Supplied information:
--------------------
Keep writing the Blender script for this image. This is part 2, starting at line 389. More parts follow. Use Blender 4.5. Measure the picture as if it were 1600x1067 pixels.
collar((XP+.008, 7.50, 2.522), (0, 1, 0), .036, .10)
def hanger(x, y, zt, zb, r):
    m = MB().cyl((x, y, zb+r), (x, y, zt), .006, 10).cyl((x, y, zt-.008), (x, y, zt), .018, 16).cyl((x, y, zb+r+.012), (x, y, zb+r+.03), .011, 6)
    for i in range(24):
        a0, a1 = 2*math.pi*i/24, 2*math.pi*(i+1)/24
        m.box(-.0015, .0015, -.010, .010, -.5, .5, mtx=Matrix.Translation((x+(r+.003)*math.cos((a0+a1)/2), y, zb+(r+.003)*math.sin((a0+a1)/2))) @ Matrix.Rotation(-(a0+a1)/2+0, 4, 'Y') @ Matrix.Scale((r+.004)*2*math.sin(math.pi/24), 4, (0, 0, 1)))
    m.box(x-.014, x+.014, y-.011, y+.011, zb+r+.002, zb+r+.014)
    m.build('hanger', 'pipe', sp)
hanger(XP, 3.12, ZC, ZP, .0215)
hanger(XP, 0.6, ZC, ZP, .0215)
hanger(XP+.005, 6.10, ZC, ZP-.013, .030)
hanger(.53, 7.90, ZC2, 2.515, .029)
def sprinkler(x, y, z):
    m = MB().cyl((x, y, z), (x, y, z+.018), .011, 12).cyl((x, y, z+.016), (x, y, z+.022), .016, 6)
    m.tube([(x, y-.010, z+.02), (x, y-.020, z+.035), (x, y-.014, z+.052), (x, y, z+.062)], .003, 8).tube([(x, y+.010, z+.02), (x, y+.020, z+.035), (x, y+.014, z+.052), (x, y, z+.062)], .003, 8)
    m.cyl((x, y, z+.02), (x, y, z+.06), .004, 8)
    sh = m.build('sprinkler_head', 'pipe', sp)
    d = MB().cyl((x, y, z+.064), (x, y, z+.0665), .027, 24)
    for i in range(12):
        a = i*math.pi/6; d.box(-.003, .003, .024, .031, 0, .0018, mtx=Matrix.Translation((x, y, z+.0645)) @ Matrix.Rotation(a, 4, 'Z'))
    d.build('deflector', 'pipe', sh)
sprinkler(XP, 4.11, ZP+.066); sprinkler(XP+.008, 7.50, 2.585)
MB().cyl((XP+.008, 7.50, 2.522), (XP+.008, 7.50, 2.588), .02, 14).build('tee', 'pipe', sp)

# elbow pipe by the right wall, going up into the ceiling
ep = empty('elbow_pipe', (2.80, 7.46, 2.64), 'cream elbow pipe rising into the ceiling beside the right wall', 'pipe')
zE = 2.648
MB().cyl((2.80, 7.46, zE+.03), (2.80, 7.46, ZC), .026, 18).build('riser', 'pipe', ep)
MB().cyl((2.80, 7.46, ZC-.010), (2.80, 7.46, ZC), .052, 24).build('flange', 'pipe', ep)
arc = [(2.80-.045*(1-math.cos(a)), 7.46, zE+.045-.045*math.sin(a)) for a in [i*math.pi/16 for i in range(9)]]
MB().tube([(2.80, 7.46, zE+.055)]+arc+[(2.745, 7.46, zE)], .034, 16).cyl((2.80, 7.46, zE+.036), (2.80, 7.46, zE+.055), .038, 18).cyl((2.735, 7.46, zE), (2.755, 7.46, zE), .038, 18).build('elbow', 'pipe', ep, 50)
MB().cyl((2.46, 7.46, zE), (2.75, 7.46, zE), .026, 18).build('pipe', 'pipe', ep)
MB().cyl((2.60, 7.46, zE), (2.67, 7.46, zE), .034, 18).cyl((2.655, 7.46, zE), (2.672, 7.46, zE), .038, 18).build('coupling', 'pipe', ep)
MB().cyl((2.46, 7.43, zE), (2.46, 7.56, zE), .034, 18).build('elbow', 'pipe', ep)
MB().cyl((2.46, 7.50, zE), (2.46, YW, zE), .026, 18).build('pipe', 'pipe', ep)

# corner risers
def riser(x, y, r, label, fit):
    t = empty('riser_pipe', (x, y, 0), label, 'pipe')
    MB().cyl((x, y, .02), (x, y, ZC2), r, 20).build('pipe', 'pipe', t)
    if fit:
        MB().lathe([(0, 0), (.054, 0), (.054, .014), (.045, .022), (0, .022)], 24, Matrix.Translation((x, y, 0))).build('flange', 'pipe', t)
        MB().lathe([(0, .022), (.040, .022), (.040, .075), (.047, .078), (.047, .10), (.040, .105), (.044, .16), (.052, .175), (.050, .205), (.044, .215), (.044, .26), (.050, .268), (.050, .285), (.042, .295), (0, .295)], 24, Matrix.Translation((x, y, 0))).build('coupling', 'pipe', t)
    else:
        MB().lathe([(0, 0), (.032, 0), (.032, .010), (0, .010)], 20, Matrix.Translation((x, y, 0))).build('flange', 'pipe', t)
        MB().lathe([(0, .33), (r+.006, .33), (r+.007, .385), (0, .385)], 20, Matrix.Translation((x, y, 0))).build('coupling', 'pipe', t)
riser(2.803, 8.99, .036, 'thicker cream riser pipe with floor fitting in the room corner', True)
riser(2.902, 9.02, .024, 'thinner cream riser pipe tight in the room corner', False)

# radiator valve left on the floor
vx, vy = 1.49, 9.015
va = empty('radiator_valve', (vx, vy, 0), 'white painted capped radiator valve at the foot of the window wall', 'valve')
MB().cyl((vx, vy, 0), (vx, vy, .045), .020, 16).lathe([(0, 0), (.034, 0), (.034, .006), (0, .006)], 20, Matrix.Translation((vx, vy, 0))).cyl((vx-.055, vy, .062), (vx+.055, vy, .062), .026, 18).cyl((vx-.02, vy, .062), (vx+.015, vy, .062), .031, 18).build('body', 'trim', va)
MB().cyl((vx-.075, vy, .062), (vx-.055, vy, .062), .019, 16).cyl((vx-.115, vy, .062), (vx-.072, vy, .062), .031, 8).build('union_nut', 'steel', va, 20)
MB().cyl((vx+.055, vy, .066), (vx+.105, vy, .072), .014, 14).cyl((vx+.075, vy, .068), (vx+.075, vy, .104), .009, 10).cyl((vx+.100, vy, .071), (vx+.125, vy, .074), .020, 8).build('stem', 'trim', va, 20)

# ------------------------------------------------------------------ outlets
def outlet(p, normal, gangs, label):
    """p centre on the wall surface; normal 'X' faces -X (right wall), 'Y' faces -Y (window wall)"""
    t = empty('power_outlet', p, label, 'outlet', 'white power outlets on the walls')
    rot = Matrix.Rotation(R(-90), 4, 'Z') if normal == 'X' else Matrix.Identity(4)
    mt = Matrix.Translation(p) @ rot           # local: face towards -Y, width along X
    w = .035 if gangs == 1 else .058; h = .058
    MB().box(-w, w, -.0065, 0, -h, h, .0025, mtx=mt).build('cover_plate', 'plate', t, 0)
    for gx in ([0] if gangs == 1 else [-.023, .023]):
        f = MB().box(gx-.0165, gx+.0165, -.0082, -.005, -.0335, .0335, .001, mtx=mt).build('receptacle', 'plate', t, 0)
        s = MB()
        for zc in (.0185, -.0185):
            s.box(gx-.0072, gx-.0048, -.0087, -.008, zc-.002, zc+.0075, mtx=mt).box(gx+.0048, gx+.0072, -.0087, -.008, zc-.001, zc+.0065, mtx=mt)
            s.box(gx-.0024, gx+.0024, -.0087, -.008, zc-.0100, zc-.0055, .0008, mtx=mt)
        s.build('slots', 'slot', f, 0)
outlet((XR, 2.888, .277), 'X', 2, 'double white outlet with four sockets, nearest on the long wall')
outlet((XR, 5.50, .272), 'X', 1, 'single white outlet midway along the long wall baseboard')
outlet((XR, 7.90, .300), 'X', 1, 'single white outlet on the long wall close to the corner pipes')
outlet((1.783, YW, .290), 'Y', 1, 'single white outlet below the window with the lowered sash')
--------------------
Written instruction:
From the first line above through the line that contains "14).build('tee', 'pipe', sp)", quote each line exactly. Output nothing more.

Exercise response:
Keep writing the Blender script for this image. This is part 2, starting at line 389. More parts follow. Use Blender 4.5. Measure the picture as if it were 1600x1067 pixels.
collar((XP+.008, 7.50, 2.522), (0, 1, 0), .036, .10)
def hanger(x, y, zt, zb, r):
    m = MB().cyl((x, y, zb+r), (x, y, zt), .006, 10).cyl((x, y, zt-.008), (x, y, zt), .018, 16).cyl((x, y, zb+r+.012), (x, y, zb+r+.03), .011, 6)
    for i in range(24):
        a0, a1 = 2*math.pi*i/24, 2*math.pi*(i+1)/24
        m.box(-.0015, .0015, -.010, .010, -.5, .5, mtx=Matrix.Translation((x+(r+.003)*math.cos((a0+a1)/2), y, zb+(r+.003)*math.sin((a0+a1)/2))) @ Matrix.Rotation(-(a0+a1)/2+0, 4, 'Y') @ Matrix.Scale((r+.004)*2*math.sin(math.pi/24), 4, (0, 0, 1)))
    m.box(x-.014, x+.014, y-.011, y+.011, zb+r+.002, zb+r+.014)
    m.build('hanger', 'pipe', sp)
hanger(XP, 3.12, ZC, ZP, .0215)
hanger(XP, 0.6, ZC, ZP, .0215)
hanger(XP+.005, 6.10, ZC, ZP-.013, .030)
hanger(.53, 7.90, ZC2, 2.515, .029)
def sprinkler(x, y, z):
    m = MB().cyl((x, y, z), (x, y, z+.018), .011, 12).cyl((x, y, z+.016), (x, y, z+.022), .016, 6)
    m.tube([(x, y-.010, z+.02), (x, y-.020, z+.035), (x, y-.014, z+.052), (x, y, z+.062)], .003, 8).tube([(x, y+.010, z+.02), (x, y+.020, z+.035), (x, y+.014, z+.052), (x, y, z+.062)], .003, 8)
    m.cyl((x, y, z+.02), (x, y, z+.06), .004, 8)
    sh = m.build('sprinkler_head', 'pipe', sp)
    d = MB().cyl((x, y, z+.064), (x, y, z+.0665), .027, 24)
    for i in range(12):
        a = i*math.pi/6; d.box(-.003, .003, .024, .031, 0, .0018, mtx=Matrix.Translation((x, y, z+.0645)) @ Matrix.Rotation(a, 4, 'Z'))
    d.build('deflector', 'pipe', sh)
sprinkler(XP, 4.11, ZP+.066); sprinkler(XP+.008, 7.50, 2.585)
MB().cyl((XP+.008, 7.50, 2.522), (XP+.008, 7.50, 2.588), .02, 14).build('tee', 'pipe', sp)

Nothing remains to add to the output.